Canada shooter's rampage began with assault on girlfriend: RCMP

Ottawa (AFP) –


The worst mass shooting in Canada's history started with the suspect assaulting his girlfriend, and this may have been the "catalyst" for the 22 grisly slayings that followed, police said Friday.

Royal Canadian Mounted Police (RCMP) Superintendant Darren Campbell, at a news conference describing the 13-hour manhunt for the shooter, said his motives are still under investigation.

But the suspect's beating of his girlfriend, who managed to escape and hide in nearby woods and later informed police that her attacker wore a patrolman's uniform and drove a mock squad car, "could very well have been the catalyst to start the chain of events."

"It was a significant assault," Campbell noted, suggesting also that her escape may have enraged the shooter, identified as 51-year-old denturist Gabriel Wortman.

Police previously described the girlfriend simply as "a key witness" who helped them identify the armed suspect after she emerged from hiding Sunday morning, about nine hours into the shooting and arson spree.

Thirteen victims had been identified by then in the quiet and sparsely populated Nova Scotia seaside community of Portapique where police set up a four-square kilometre (1.5 square mile) perimeter to try to contain the suspect.

Overnight, the shooter may have fled the area by driving through a field or, disguised as an RCMP officer, slipped past barricades, Campbell said.

"I can't imagine any more horrific set of circumstances when you're trying to search for someone that looks like you," Campbell said.
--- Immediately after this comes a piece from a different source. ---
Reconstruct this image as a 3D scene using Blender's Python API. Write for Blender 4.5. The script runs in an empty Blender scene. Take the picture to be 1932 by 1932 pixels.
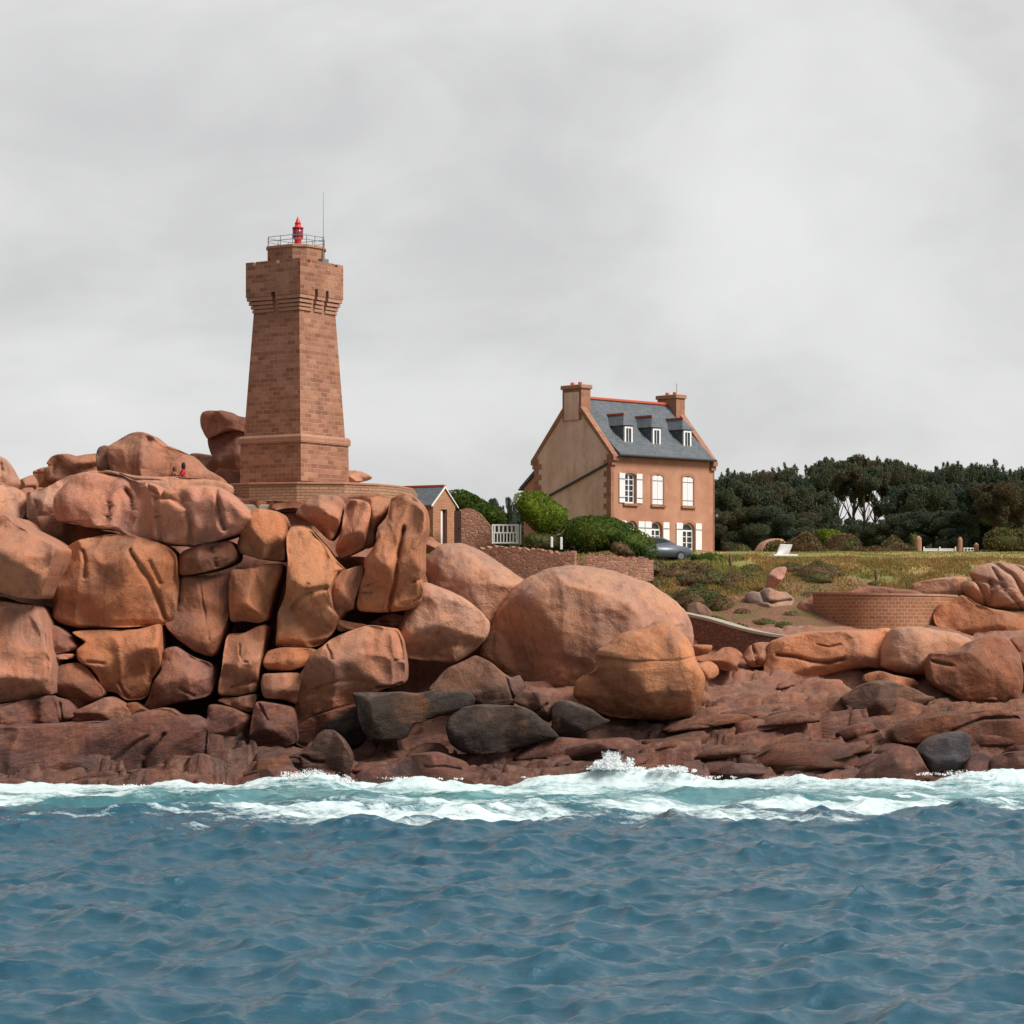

This "obviously complicated things" and gave the suspect an "advantage" over police, the public and "every person that he encountered through the course of his rampage."

Authorities noted also that they learned of three "plated" Ford Taurus cars owned by the suspect -- the same make and model as RCMP squad cars -- but were not initially aware of a fourth made to look like a squad car and driven in the attacks.

Their investigation has so far uncovered where Wortman purchased the lightbar for the vehicle and may have sourced decals.

His guns, police said, were purchased in Canada and the United States.

He also took the sidearm and magazines off a veteran policewoman after killing her in a confrontation shortly before he was gunned down by a tactical officer who caught up with him at a gas station near Halifax.

"While he was at the gas pumps, one of our tactical resources came to the gas station to refuel their vehicle," he said.

"When the officer exited the vehicle, there was an encounter and the gunman was shot and killed by police at 11:26 in the morning."